Nil-Coalescing Operator

Optional binding and optional chaining are essential when working with optionals in Swift. But Swift has another trick up its sleeve. Swift defines an operator I wish I had at my disposal when I was working with Objective-C, the nil-coalescing operator. The idea is very simple. Take a look at this example.

var message: String?
let body: String

I would like to assign the value stored in message to the body variable, but, if message doesn't contain a value, I would like to assign a default value to body. There are several approaches to solve this problem. We can use an if statement and optional binding to safely unwrap the value stored in message.

var message: String?
let body: String

if let message = message {
    body = message
} else {
    body = "A Default Message"
}

print(body)

While it may seem as if this is the recommended approach, there's a more elegant solution.
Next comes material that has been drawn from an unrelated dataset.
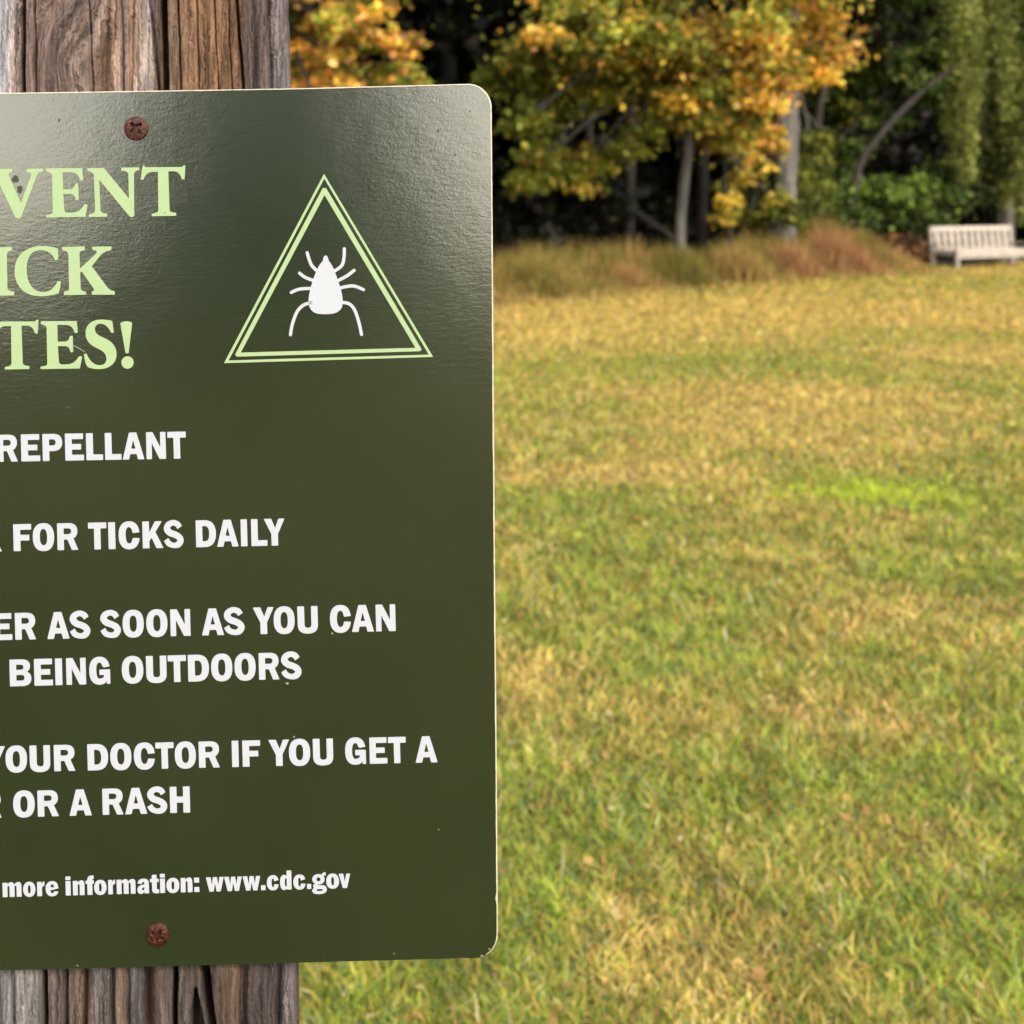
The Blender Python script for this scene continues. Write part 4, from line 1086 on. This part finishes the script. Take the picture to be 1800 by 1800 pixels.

The nil-coalescing operator reduces five lines of code to a single line of code without compromising safety or elegance.

var message: String?
let body: String = message ?? "A Default Message"

print(body)

Swift inspects the value of message and assigns that value to body if message contains a value. If message is equal to nil, it falls back to the value defined after the two question marks, the nil-coalescing operator.

Remember that Swift is a strongly typed language, which means that the value stored in message needs to be of the same type as the default value provided to the nil-coalescing operator. We can simplify this example by omitting the type specifier of the body constant. The compiler uses type inference to deduce that body is of type String.

var message: String?
let body = message ?? "A Default Message"

print(body)

Optional Types

The variable message is of type String?. Remember that we define the type of the value stored in the optional's container. It's important to understand that String? and String are different types. Let me clarify this with an example.

We declare a variable, message1, of type String? and we declare a variable, message2, of type String. Even though we assign the same string to both variables, they are of different type.

var message1: String? = "Hello World"
var message2: String = "Hello World"

We can prove this with another example. We can assign the value of message1 to another variable, message3, which is also of type String?. But notice that we cannot assign the value of message1 to message2 because they are of different type.

var message1: String? = "Hello World"
var message2: String = "Hello World"

var message3: String? = message2
message2 = message1

The compiler throws an error and prints a message to the console.

Playground execution failed:

error: Optionals.playground:5:12: error: value of optional type 'String?' not unwrapped; did you mean to use '!' or '?'?
message2 = message1
           ^
                   !

Even though message1 and message2 are of different type, Swift tries to help us whenever it can. In this example, we compare message1 and message2 in an if statement. Swift understands that we want to compare the value wrapped in message1 with the value of message2. In other words, it compares two strings.

var message1: String? = "Hello World"
var message2: String = "Hello World"

if message1 == message2 {
    print("They are the same.")
} else {
    print("They are different.")
}

What's Next?

Even though Swift is a strongly typed language, it tries to be flexible whenever it can. Optional binding and optional chaining are core concepts you need to become familiar with when working with optionals. The nil-coalescing operator is the cherry on the cake for writing elegant code that's easy to read.